START

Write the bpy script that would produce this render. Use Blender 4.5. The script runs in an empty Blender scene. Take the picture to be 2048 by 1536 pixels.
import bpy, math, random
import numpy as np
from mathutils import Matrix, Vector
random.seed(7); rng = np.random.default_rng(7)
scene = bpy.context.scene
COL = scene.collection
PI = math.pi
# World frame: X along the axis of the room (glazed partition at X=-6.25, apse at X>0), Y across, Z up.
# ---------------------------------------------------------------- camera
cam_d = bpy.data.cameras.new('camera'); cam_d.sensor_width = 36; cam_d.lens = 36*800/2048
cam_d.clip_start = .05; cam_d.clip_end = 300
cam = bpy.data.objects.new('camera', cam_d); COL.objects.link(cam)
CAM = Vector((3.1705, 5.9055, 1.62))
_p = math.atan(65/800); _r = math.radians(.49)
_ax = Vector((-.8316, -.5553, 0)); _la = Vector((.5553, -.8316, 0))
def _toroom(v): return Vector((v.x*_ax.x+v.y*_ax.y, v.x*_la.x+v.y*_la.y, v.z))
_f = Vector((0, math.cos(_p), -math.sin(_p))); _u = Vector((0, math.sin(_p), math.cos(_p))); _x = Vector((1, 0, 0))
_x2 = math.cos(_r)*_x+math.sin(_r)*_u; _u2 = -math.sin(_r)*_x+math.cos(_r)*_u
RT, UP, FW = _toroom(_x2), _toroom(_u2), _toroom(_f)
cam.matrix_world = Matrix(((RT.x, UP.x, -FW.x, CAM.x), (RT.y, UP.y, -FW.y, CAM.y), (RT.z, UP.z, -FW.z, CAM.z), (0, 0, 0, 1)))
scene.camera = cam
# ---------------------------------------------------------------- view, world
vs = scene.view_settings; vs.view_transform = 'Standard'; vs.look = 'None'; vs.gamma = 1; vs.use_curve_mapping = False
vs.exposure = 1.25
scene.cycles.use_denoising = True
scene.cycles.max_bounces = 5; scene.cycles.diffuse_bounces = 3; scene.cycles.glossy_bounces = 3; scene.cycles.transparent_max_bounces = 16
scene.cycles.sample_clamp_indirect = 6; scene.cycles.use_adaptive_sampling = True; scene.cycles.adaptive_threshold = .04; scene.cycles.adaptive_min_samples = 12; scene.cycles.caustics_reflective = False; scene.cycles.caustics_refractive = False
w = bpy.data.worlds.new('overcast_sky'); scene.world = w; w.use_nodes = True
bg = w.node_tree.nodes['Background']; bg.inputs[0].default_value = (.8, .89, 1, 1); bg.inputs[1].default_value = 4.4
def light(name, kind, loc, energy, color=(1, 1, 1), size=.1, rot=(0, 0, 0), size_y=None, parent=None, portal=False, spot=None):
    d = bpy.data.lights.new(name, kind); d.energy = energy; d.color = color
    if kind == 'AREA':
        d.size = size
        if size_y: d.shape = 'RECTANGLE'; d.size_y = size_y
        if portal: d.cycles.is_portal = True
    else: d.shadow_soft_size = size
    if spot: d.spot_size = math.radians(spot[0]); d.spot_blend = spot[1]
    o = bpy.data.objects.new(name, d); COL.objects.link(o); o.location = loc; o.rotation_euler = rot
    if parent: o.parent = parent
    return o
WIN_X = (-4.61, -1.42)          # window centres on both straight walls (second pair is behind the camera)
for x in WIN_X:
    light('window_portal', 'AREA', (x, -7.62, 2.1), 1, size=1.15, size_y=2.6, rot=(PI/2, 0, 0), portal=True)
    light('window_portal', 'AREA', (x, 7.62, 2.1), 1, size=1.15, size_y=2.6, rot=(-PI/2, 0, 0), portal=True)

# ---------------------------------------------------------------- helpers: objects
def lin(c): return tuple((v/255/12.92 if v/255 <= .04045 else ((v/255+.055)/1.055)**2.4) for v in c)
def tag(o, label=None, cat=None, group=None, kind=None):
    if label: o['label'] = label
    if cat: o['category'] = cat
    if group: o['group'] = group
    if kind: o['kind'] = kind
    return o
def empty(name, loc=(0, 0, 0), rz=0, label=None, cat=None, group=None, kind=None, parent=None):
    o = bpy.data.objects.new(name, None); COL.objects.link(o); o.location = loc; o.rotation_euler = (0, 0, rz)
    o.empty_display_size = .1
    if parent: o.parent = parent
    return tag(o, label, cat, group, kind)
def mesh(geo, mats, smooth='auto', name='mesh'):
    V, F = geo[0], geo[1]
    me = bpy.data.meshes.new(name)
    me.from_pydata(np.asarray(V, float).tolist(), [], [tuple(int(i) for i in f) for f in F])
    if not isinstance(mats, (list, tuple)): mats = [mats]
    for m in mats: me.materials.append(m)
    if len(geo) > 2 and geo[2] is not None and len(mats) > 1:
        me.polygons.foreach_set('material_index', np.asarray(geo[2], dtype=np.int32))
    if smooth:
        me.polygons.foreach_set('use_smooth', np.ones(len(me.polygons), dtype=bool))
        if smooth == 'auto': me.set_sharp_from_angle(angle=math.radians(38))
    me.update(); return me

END
START

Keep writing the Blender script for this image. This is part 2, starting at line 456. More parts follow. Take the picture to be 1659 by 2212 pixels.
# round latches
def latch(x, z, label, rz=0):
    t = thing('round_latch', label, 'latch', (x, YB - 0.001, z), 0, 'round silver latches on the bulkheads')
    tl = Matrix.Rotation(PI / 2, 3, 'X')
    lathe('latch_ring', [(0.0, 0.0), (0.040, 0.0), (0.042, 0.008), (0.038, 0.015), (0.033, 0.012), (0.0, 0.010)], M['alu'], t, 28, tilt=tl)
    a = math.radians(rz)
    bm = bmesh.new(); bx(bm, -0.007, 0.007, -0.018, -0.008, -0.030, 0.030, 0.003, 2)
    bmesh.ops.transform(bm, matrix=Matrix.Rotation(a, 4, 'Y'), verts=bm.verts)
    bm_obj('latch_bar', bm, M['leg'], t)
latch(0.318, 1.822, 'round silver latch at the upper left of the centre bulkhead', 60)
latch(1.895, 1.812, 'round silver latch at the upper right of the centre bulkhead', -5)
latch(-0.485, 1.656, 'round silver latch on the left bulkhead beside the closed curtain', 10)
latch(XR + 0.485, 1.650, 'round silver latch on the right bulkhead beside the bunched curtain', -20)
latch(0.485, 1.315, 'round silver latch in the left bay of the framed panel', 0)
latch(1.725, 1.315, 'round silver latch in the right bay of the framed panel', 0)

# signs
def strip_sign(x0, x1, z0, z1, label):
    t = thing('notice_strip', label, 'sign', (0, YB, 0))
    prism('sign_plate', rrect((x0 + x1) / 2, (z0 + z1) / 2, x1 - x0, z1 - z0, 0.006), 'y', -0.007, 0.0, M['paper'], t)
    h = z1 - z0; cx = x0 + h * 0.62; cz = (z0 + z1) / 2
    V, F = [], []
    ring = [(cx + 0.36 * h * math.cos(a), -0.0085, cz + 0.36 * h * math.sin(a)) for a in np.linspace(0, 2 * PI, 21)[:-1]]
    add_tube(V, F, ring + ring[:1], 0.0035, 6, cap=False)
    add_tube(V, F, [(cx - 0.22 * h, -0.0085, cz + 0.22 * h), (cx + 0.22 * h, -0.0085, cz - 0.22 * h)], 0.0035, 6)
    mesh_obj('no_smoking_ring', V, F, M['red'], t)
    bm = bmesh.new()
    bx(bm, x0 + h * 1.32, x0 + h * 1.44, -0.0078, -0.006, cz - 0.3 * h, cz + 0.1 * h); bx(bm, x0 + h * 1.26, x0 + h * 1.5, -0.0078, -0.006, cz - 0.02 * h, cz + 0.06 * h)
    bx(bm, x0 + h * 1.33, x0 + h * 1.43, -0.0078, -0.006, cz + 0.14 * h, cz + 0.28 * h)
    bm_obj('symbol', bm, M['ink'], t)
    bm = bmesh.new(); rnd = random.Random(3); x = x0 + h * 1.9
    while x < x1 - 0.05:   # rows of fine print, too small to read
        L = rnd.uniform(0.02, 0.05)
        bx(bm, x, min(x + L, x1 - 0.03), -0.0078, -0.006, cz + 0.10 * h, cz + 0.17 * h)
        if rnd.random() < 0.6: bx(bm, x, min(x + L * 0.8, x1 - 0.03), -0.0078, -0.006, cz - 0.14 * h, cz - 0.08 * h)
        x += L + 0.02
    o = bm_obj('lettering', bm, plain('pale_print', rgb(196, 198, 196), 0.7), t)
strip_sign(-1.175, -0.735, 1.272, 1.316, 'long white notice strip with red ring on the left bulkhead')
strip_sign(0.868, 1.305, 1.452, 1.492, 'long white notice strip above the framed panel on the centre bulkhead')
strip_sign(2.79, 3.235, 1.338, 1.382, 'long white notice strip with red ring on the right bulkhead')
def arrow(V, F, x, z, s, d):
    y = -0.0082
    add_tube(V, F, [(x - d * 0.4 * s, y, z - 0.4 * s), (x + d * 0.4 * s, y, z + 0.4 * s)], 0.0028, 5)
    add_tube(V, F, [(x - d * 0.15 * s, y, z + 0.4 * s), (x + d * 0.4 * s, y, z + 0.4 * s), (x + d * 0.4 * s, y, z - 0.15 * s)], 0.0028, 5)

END
START

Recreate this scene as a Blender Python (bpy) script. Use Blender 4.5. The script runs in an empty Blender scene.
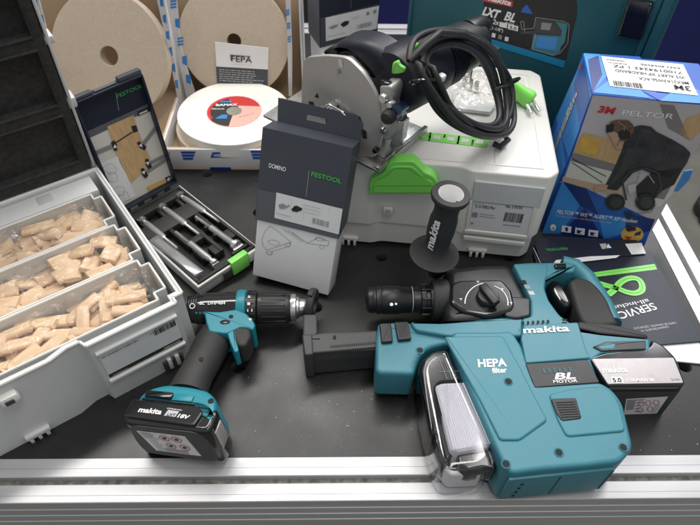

END

Pick out the lines that include the word "picture" and write them out.

Write the bpy script that would produce this render. Use Blender 4.5. The script runs in an empty Blender scene. Take the picture to be 2048 by 1536 pixels.
Keep writing the Blender script for this image. This is part 2, starting at line 456. More parts follow. Take the picture to be 1659 by 2212 pixels.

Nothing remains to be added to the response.